Чтобы освежить и немного изменить наряд, не всегда требовалась модистка. Аннушка — любимая горничная Анны — накалывает банты на платье хозяйки перед поездкой на те самые скачки и закрепляет последний из них, когда внезапно входит Каренин. Изменяет свои платья и куда менее обеспеченная Долли, когда хочет не ударить в грязь лицом на обеде у Вронского и Анны в их роскошном имении. Так как свое лучшее платье она уже в этот день «выгуляла» и переодеться к обеду ей уже не во что, она «попросила горничную обчистить ей платье, переменила рукавчики и бантик и надела кружева на голову». Кружева на голову — дорогие, белые — надевает и сама Анна, когда едет в театр. А еще есть портреты королевы Виктории — тоже в кружевах на голове. Судя по стоимости кружев в те года, пожалуй, это самая дорогая вещь в гардеробе Долли…
Чтобы юбка не выдавала новую владелицу, ее обильно расшивали лентами и оборками, вырезали из нее кусочки для нового корсажа, заменяя в исходном месте ткань новой материей.
Читайте также
Но лучше всего, конечно, заграничные платья Анны, которые она привезла домой из путешествия с Вронским по Европе. «Анна переоделась в очень простое батистовое платье. Долли внимательно осмотрела это простое платье. Она знала, что значит и за какие деньги приобретается эта простота». Несмотря на кажущуюся простоту, у платья есть шлейф, который Анна, выходя из детской, «заносит, чтоб миновать стоящие у двери игрушки».
Что же это за дорогая простота? Это, скорее всего, и есть те платья, которые еще не переделывала модистка, не нашивала ленты и оборки, чтоб изменить внешний вид. Не придумывала новый лиф из сочетающейся, но другой ткани. К примеру, шикарные обеденные платья от Ворта и правда очень просты — но сколько там одной ткани, а материал в то время стоил на порядок дороже, чем работа мастериц. Между прочим, «очень простое, то есть очень дорогое» летнее платье — такую оговорку делает автор, оценивая наряд глазами старого князя Щербацкого, – мать заказывает Кити для поездки на воды.

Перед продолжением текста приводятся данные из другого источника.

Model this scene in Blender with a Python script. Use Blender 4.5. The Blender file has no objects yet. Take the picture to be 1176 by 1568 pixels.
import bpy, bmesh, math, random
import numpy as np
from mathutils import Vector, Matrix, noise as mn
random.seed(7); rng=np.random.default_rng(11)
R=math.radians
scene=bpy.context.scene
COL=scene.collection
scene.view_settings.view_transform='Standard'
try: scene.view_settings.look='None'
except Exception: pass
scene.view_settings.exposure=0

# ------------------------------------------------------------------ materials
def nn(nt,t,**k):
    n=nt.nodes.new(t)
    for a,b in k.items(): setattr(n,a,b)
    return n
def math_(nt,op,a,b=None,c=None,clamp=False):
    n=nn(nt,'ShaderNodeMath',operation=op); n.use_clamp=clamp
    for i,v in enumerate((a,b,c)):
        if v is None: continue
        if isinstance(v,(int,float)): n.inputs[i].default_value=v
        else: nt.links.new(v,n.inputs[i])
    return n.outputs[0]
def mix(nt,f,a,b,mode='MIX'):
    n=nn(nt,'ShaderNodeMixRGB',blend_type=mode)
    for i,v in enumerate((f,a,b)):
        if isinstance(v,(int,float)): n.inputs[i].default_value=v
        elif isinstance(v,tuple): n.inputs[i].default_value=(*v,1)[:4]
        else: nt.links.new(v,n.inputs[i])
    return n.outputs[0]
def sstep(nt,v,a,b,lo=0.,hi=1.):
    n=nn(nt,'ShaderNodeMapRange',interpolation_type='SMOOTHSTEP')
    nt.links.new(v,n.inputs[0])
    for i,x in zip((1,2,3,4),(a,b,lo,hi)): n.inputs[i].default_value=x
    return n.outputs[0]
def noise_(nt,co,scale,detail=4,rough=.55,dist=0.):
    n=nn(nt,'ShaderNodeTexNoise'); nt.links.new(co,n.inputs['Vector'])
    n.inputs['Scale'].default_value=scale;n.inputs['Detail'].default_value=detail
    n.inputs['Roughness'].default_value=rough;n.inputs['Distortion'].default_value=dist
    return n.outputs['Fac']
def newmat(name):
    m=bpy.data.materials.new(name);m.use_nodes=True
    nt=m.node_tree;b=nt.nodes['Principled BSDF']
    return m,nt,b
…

Венеры Серебряного века в мехах
«В пушистой муфте руки холодели», — пишет Анна Ахматова о лирической героине, предчувствующей неприятный разговор с возлюбленным. Муфта вообще становится предметом не только модным, но и практически сакральным для модницы 1900–1910-х годов. Пришла мода на большие муфты, стоившие целое состояние: забыть такую в наемной карете — это чистой воды разорение! Муфты носили не только для тепла, но и для указания статуса: понятно, что бедная вдова не может раскошелиться на такой предмет гардероба для своей дочери; другое дело, если дочь нашла себе кого-то, кто способен обеспечить ей и муфту, и дом, и выезд…
Такую историю мы встречаем в рассказе Бунина «Князь во князьях», где вчерашняя гимназистка Люлю, чья овдовевшая мать тщетно пытается сбыть с рук имение, чтобы хотя бы не платить за его содержание, едет в Москву и стремительно выходит замуж за старого театрала, страдающего одышкой. «Так себе выбор, конечно», — скажет читатель. Но потом увидит, как «Люлю, в дорогих легких мехах, в средневековом бархатном берете, уткнув лицо в муфту необыкновенной величины», сидит в тройке рядом с мужем и его очередной пассией, напротив влюбленных в нее подающего надежды артиста и молоденького офицера, направляется в Стрельну, и все поймет.